● **Data section**
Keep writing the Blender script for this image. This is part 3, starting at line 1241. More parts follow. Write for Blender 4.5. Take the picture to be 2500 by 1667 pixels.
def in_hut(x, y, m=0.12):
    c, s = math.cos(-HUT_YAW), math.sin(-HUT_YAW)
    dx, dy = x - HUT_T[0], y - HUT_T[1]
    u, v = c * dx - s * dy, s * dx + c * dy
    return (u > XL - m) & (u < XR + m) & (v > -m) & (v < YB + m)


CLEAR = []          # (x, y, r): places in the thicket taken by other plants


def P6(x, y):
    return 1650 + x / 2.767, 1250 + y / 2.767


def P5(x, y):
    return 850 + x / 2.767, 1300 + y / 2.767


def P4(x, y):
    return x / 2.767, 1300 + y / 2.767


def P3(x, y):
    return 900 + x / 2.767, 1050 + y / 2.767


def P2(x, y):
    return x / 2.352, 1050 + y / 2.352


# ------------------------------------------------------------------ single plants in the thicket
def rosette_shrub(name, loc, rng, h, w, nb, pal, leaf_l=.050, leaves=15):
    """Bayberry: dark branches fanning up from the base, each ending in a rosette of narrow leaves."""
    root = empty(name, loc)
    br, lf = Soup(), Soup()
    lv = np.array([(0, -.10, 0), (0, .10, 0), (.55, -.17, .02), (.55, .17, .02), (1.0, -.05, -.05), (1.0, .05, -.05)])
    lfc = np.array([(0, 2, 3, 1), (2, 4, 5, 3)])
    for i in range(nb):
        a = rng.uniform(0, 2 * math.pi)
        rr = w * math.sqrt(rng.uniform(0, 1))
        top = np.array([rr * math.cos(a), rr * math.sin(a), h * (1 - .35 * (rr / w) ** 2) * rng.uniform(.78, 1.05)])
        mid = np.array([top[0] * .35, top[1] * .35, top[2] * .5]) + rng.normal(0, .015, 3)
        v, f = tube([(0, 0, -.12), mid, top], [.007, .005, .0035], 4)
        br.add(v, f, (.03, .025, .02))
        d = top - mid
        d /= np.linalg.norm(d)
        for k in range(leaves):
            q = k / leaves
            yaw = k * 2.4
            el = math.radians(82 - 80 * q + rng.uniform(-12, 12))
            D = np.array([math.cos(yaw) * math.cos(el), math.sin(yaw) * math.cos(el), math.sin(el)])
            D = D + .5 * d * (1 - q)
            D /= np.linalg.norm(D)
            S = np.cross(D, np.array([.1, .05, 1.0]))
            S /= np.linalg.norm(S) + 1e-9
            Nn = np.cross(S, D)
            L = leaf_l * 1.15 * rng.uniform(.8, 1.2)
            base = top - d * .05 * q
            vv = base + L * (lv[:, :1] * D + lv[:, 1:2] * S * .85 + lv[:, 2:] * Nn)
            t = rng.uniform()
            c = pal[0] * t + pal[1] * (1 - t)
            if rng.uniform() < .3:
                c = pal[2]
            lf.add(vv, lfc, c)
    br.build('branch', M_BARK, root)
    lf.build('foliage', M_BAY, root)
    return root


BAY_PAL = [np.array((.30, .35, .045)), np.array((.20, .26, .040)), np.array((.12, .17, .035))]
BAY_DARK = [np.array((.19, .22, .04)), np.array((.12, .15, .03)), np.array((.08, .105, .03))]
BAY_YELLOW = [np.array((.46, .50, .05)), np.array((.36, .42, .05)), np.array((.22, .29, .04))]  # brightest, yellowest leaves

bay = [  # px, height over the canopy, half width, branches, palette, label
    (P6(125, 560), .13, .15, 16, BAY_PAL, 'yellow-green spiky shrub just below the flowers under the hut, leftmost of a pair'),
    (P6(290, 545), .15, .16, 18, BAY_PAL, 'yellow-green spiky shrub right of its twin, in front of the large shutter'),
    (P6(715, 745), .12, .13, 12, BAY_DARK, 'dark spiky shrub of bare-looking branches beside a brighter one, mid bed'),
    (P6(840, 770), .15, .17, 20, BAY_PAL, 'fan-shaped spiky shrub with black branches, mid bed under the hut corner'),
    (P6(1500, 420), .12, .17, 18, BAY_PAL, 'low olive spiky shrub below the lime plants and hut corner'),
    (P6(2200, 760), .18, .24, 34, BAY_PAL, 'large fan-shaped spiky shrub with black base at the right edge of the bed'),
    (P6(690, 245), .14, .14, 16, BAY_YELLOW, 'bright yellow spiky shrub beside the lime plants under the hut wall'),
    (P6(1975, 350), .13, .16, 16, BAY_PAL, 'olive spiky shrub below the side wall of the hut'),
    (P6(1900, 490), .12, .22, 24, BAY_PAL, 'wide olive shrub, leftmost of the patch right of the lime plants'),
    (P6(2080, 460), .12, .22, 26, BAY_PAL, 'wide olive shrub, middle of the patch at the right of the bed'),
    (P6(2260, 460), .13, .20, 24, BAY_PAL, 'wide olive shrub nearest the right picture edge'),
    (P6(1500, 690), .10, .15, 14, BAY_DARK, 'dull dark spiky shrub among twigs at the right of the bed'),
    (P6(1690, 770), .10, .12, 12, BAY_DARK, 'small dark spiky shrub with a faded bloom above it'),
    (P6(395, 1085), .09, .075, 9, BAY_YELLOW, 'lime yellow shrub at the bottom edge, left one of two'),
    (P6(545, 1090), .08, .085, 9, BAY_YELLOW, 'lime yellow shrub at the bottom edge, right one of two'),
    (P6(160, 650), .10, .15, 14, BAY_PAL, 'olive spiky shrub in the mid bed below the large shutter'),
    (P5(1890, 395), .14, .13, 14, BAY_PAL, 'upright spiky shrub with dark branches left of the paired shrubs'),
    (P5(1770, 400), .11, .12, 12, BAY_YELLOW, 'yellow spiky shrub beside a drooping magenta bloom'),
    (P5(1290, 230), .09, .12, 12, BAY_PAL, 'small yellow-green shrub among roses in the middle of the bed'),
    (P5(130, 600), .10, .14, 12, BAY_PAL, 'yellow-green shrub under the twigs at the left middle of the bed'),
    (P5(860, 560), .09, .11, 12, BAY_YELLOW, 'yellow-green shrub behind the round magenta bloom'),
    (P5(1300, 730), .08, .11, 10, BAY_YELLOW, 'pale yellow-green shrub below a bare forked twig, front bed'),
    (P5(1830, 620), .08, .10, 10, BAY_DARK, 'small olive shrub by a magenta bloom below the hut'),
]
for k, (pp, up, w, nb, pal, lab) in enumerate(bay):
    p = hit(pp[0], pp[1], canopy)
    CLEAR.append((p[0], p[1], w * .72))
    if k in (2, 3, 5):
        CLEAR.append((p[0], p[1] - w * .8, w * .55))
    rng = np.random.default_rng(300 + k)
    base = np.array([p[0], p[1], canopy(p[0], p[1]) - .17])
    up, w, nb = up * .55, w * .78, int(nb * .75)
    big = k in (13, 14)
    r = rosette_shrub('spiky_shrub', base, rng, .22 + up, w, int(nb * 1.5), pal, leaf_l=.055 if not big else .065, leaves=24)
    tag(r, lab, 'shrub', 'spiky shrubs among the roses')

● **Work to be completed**
Reprint the data above from the opening line to the line holding "return x / 2.352, 1050 + y / 2.352", inclusive, and nothing else.

● **Task solution**
Keep writing the Blender script for this image. This is part 3, starting at line 1241. More parts follow. Write for Blender 4.5. Take the picture to be 2500 by 1667 pixels.
def in_hut(x, y, m=0.12):
    c, s = math.cos(-HUT_YAW), math.sin(-HUT_YAW)
    dx, dy = x - HUT_T[0], y - HUT_T[1]
    u, v = c * dx - s * dy, s * dx + c * dy
    return (u > XL - m) & (u < XR + m) & (v > -m) & (v < YB + m)


CLEAR = []          # (x, y, r): places in the thicket taken by other plants


def P6(x, y):
    return 1650 + x / 2.767, 1250 + y / 2.767


def P5(x, y):
    return 850 + x / 2.767, 1300 + y / 2.767


def P4(x, y):
    return x / 2.767, 1300 + y / 2.767


def P3(x, y):
    return 900 + x / 2.767, 1050 + y / 2.767


def P2(x, y):
    return x / 2.352, 1050 + y / 2.352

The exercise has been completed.